- _REQUIRED WORK_:
Restate verbatim the lines between the one holding "-.127), M['door'], d)" and the one holding "door(-2.992, -2.263, -1.772)", both included, and no others.

-- Begin SUPPLIED INFORMATION --

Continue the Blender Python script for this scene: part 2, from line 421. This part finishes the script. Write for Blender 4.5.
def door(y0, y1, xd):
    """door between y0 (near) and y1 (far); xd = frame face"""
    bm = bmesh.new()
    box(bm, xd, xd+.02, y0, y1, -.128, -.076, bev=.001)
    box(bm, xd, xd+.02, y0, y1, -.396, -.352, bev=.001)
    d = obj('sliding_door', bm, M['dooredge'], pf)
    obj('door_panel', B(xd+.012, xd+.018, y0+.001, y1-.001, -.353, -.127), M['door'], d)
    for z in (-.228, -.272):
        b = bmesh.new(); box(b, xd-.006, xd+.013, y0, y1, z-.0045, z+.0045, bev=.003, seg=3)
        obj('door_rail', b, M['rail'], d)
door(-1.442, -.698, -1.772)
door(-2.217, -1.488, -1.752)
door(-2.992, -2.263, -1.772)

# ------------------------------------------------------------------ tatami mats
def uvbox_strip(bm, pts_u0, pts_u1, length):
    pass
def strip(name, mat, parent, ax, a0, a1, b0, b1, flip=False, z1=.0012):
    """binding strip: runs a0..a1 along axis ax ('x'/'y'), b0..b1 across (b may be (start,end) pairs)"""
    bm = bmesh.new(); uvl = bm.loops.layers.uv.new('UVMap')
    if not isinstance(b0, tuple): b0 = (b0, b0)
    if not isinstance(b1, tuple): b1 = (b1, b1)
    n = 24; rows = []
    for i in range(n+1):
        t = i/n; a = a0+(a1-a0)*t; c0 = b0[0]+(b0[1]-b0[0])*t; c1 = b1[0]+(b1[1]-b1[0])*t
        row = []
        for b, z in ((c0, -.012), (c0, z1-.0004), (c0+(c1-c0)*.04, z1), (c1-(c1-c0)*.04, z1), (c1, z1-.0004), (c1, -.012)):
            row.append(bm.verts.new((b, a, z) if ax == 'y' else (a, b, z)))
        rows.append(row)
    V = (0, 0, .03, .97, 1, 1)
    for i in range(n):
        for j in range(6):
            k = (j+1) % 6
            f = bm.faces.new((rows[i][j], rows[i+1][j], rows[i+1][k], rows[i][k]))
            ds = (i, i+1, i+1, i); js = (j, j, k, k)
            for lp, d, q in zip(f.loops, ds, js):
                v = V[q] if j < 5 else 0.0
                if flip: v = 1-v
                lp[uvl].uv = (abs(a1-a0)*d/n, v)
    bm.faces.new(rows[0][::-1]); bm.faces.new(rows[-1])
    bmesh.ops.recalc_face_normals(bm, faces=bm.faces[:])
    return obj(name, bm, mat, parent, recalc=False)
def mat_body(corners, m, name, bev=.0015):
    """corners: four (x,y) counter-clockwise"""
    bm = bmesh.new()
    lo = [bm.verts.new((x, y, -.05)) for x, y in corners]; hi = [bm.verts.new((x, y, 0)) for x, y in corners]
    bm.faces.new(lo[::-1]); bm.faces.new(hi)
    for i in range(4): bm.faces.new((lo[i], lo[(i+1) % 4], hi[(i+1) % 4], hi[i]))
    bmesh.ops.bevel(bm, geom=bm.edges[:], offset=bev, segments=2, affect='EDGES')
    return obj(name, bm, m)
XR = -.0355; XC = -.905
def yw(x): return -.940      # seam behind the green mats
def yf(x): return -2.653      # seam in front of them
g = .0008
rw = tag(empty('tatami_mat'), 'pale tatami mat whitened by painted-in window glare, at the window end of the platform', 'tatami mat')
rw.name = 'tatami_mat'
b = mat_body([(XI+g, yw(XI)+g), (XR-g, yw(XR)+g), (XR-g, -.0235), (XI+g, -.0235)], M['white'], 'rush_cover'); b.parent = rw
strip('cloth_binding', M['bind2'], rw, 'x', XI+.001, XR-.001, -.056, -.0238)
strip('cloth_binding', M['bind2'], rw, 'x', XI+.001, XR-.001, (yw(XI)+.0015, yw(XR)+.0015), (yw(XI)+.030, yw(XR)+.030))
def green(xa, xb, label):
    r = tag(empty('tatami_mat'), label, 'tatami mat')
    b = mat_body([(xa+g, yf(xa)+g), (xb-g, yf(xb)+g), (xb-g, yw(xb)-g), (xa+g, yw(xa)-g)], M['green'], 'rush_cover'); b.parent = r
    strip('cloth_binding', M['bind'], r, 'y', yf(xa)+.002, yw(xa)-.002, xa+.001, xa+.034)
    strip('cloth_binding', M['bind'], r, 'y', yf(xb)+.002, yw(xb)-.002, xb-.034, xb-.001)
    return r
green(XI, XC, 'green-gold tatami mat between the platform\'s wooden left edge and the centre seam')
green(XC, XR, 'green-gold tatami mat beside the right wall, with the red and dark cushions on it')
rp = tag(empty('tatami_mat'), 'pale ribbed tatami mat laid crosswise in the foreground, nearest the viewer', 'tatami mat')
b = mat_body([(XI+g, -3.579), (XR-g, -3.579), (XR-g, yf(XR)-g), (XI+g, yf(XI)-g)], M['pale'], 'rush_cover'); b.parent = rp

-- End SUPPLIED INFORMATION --

- _EXERCISE RESULT_:
    obj('door_panel', B(xd+.012, xd+.018, y0+.001, y1-.001, -.353, -.127), M['door'], d)
    for z in (-.228, -.272):
        b = bmesh.new(); box(b, xd-.006, xd+.013, y0, y1, z-.0045, z+.0045, bev=.003, seg=3)
        obj('door_rail', b, M['rail'], d)
door(-1.442, -.698, -1.772)
door(-2.217, -1.488, -1.752)
door(-2.992, -2.263, -1.772)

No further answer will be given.